- Exercise goal -
Without the pictures, print the lines running from the beginning of the material to the line containing "from mathutils import Vector, Matrix", both ends included.
>> BEGIN Provided material
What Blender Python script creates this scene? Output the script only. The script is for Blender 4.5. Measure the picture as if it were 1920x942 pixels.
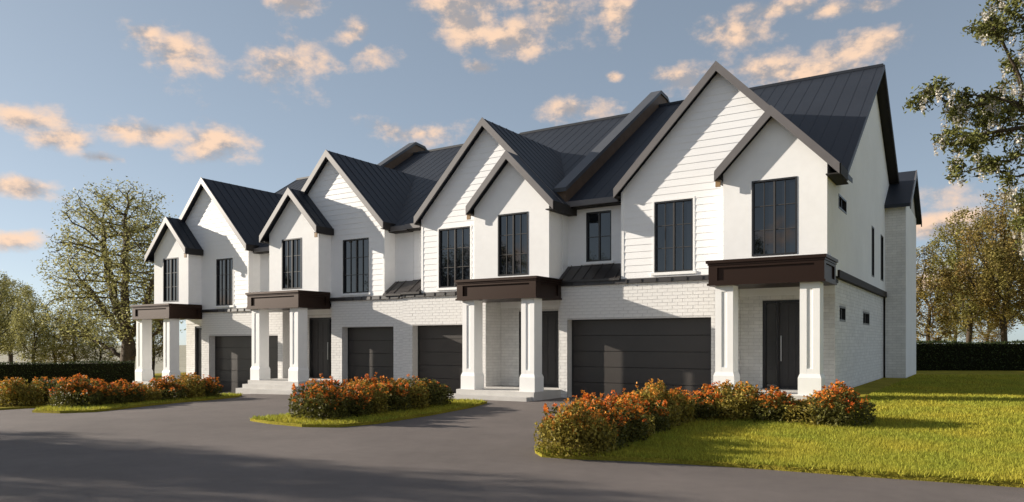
import bpy, bmesh, math, random
import numpy as np
from mathutils import Vector, Matrix

# ------------------------------------------------------------------ camera, sky, sun
for o in list(bpy.data.objects):
    bpy.data.objects.remove(o)
scn = bpy.context.scene
COL = scn.collection
F = 1394.274                      # focal length in photograph pixels (1920 wide)
TH = math.radians(32.842)         # yaw of the view
CAMX, CAMY, CAMZ = 10.969, -20.125, 1.710
cam_d = bpy.data.cameras.new('camera')
cam_d.sensor_width = 36.0
cam_d.lens = F / 1920 * 36.0
cam_d.shift_y = (642 - 471) / 1920
cam_d.clip_start = 0.1
cam_d.clip_end = 5000
cam = bpy.data.objects.new('camera', cam_d)
COL.objects.link(cam)
cam.location = (CAMX, CAMY, CAMZ)
cam.rotation_euler = (math.pi / 2, 0, TH)
scn.camera = cam

SUN_EL = math.radians(17.5)
SUN_AZ = math.radians(73.4)       # measured from the facade normal, to the left
to_sun = Vector((-math.sin(SUN_AZ) * math.cos(SUN_EL), -math.cos(SUN_AZ) * math.cos(SUN_EL), math.sin(SUN_EL)))
sun_d = bpy.data.lights.new('sun', 'SUN')
sun_d.energy = 4.1
sun_d.angle = math.radians(0.5)
sun_d.color = (1.0, 0.90, 0.77)
sun = bpy.data.objects.new('sun', sun_d)
COL.objects.link(sun)
sun.rotation_euler = to_sun.to_track_quat('Z', 'Y').to_euler()

scn.view_settings.view_transform = 'Standard'
scn.view_settings.look = 'None'
scn.view_settings.gamma = 1
scn.view_settings.use_curve_mapping = False
scn.view_settings.exposure = 1.1

def at(px, py, t):
    """a point t metres in front of the camera that the photograph shows at this pixel"""
    u = (px - 960) / F
    return Vector((CAMX + t * (-math.sin(TH) + u * math.cos(TH)),
                   CAMY + t * (math.cos(TH) + u * math.sin(TH)),
                   CAMZ + t * (642 - py) / F))

def build_world():
    w = bpy.data.worlds.new('World')
    scn.world = w
    w.use_nodes = True
    nt = w.node_tree
    N, L = nt.nodes, nt.links
    N.clear()
    def math_(op, a, b=None, c=None, tree=nt, clamp=False):
        n = tree.nodes.new('ShaderNodeMath'); n.operation = op; n.use_clamp = clamp
        for i, v in enumerate((a, b, c)):
            if v is None: continue
            if isinstance(v, (int, float)): n.inputs[i].default_value = v
            else: tree.links.new(v, n.inputs[i])
        return n.outputs[0]
    def smooth(v, a, b, tree=nt):
        n = tree.nodes.new('ShaderNodeMapRange'); n.interpolation_type = 'SMOOTHSTEP'
        tree.links.new(v, n.inputs[0]); n.inputs[1].default_value = a; n.inputs[2].default_value = b
        return n.outputs[0]
    # clouds: centre and half size (degrees of bearing and elevation), read off the photograph
    px_blobs = [(322, 96, 62, 44), (285, 62, 40, 26), (545, 118, 62, 48), (665, 66, 40, 24), (700, 95, 34, 26), (560, 6, 45, 20),
                (35, 222, 85, 30), (100, 262, 55, 24), (190, 296, 40, 9), (290, 250, 80, 20), (405, 262, 58, 40), (225, 243, 36, 10),
                (35, 352, 62, 18), (20, 452, 50, 22), (905, 128, 34, 12), (880, 45, 60, 34), (970, 70, 60, 40), (1050, 35, 70, 42), (900, 8, 90, 22),
                (790, 250, 80, 22), (1075, 205, 58, 22), (1150, 145, 16, 9), (1290, 155, 58, 28), (1440, 140, 70, 36), (1530, 140, 80, 18),
                (1390, 60, 70, 30), (1470, 16, 90, 16), (1620, 85, 80, 26), (1560, 20, 60, 14), (1770, 360, 80, 30), (1790, 420, 90, 26),
                (1760, 520, 80, 30), (1640, 10, 50, 16), (1155, 20, 34, 40)]
    blobs = []
    for px, py, rx, ry in px_blobs:
        v = at(px, py, 1.0) - Vector((CAMX, CAMY, CAMZ))
        a = math.atan2(v.x, v.y); hyp = math.hypot(v.x, v.y); e = math.atan2(v.z, hyp)
        u = (px - 960) / F
        blobs.append((a, e, rx / F / (1 + u * u) * 1.05, ry / F / math.sqrt(1 + u * u) * 1.05))
    tc = N.new('ShaderNodeTexCoord')
    sp = N.new('ShaderNodeSeparateXYZ'); L.new(tc.outputs['Generated'], sp.inputs[0])
    az = math_('ARCTAN2', sp.outputs['X'], sp.outputs['Y'])
    el = math_('ARCSINE', sp.outputs['Z'])
    cv = N.new('ShaderNodeCombineXYZ'); L.new(az, cv.inputs[0]); L.new(el, cv.inputs[1])
    acc = None
    for a, e, ra, re in blobs:
        m = N.new('ShaderNodeVectorMath'); m.operation = 'MULTIPLY_ADD'
        L.new(cv.outputs[0], m.inputs[0]); m.inputs[1].default_value = (1 / ra, 1 / re, 0); m.inputs[2].default_value = (-a / ra, -e / re, 0)
        ln = N.new('ShaderNodeVectorMath'); ln.operation = 'LENGTH'
        L.new(m.outputs[0], ln.inputs[0])
        acc = ln.outputs['Value'] if acc is None else math_('SMOOTH_MIN', acc, ln.outputs['Value'], 0.25)
    # the same sort of sky all the way round: beyond the clouds listed above a broad noise says where clouds are
    big = N.new('ShaderNodeTexNoise'); big.inputs['Scale'].default_value = 4.2; big.inputs['Detail'].default_value = 1
    bm_ = N.new('ShaderNodeVectorMath'); bm_.operation = 'MULTIPLY'; bm_.inputs[1].default_value = (1, 2.1, 1)
    L.new(cv.outputs[0], bm_.inputs[0]); L.new(bm_.outputs[0], big.inputs['Vector'])
    field_in = math_('SUBTRACT', 1.0, acc)
    field_out = math_('MULTIPLY', math_('SUBTRACT', big.outputs['Fac'], 0.60), 9.0)
    azd = math_('ABSOLUTE', math_('SUBTRACT', az, -0.53))
    field_out = math_('SUBTRACT', field_out, math_('MULTIPLY', math_('SUBTRACT', 1.0, smooth(azd, 0.66, 0.74)), math_('MULTIPLY', math_('SUBTRACT', 1.0, smooth(el, 0.50, 0.56)), 9.0)))
    acc = math_('MAXIMUM', math_('MAXIMUM', field_in, field_out), -1.6)
    def puff(off):
        mp = N.new('ShaderNodeVectorMath'); mp.operation = 'MULTIPLY_ADD'; mp.inputs[1].default_value = (1, 1.5, 1); mp.inputs[2].default_value = off
        nz = N.new('ShaderNodeTexNoise'); nz.inputs['Scale'].default_value = 13
        nz.inputs['Detail'].default_value = 6; nz.inputs['Roughness'].default_value = 0.6
        L.new(cv.outputs[0], mp.inputs[0]); L.new(mp.outputs[0], nz.inputs['Vector'])
        return nz.outputs['Fac']
    p1, p2 = puff((3, 7, 0)), puff((3 - 0.016, 7 + 0.014, 0))
    field = math_('ADD', acc, math_('MULTIPLY', math_('SUBTRACT', p1, 0.5), 4.4))
    dens = smooth(field, -0.3, 1.0)
    thin = smooth(field, -0.1, 1.5)
    lit = smooth(math_('ADD', math_('MULTIPLY', math_('SUBTRACT', p1, p2), 6.5), math_('MULTIPLY', thin, -0.35)), -0.8, 0.4)
    sky = N.new('ShaderNodeTexSky'); sky.sky_type = 'NISHITA'; sky.sun_disc = False
    sky.sun_elevation = SUN_EL; sky.sun_rotation = math.atan2(to_sun.x, to_sun.y)
    sky.air_density = 0.5; sky.dust_density = 0.4; sky.ozone_density = 1.0; sky.altitude = 100
    cm = N.new('ShaderNodeMix'); cm.data_type = 'RGBA'
    cm.inputs['A'].default_value = (1.5, 1.42, 1.45, 1); cm.inputs['B'].default_value = (3.9, 2.75, 1.95, 1)
    L.new(lit, cm.inputs['Factor'])
    hs = N.new('ShaderNodeHueSaturation'); hs.inputs['Saturation'].default_value = 0.76; hs.inputs['Value'].default_value = 1.0
    L.new(sky.outputs[0], hs.inputs['Color'])
    mx = N.new('ShaderNodeMix'); mx.data_type = 'RGBA'
    L.new(math_('MULTIPLY', dens, 0.93), mx.inputs['Factor'])
    gm = N.new('ShaderNodeGamma'); gm.inputs['Gamma'].default_value = 0.55; L.new(hs.outputs[0], gm.inputs['Color'])
    wb = N.new('ShaderNodeVectorMath'); wb.operation = 'MULTIPLY'; wb.inputs[1].default_value = (0.93, 1.01, 1.035)
    L.new(gm.outputs[0], wb.inputs[0]); L.new(wb.outputs[0], mx.inputs['A']); L.new(cm.outputs['Result'], mx.inputs['B'])
    bg = N.new('ShaderNodeBackground'); bg.inputs['Strength'].default_value = 0.124
    L.new(mx.outputs['Result'], bg.inputs['Color'])
    out = N.new('ShaderNodeOutputWorld'); L.new(bg.outputs[0], out.inputs['Surface'])
    w.cycles.sampling_method = 'MANUAL'; w.cycles.sample_map_resolution = 256
build_world()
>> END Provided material
- Worked solution -
What Blender Python script creates this scene? Output the script only. The script is for Blender 4.5. Measure the picture as if it were 1920x942 pixels.
import bpy, bmesh, math, random
import numpy as np
from mathutils import Vector, Matrix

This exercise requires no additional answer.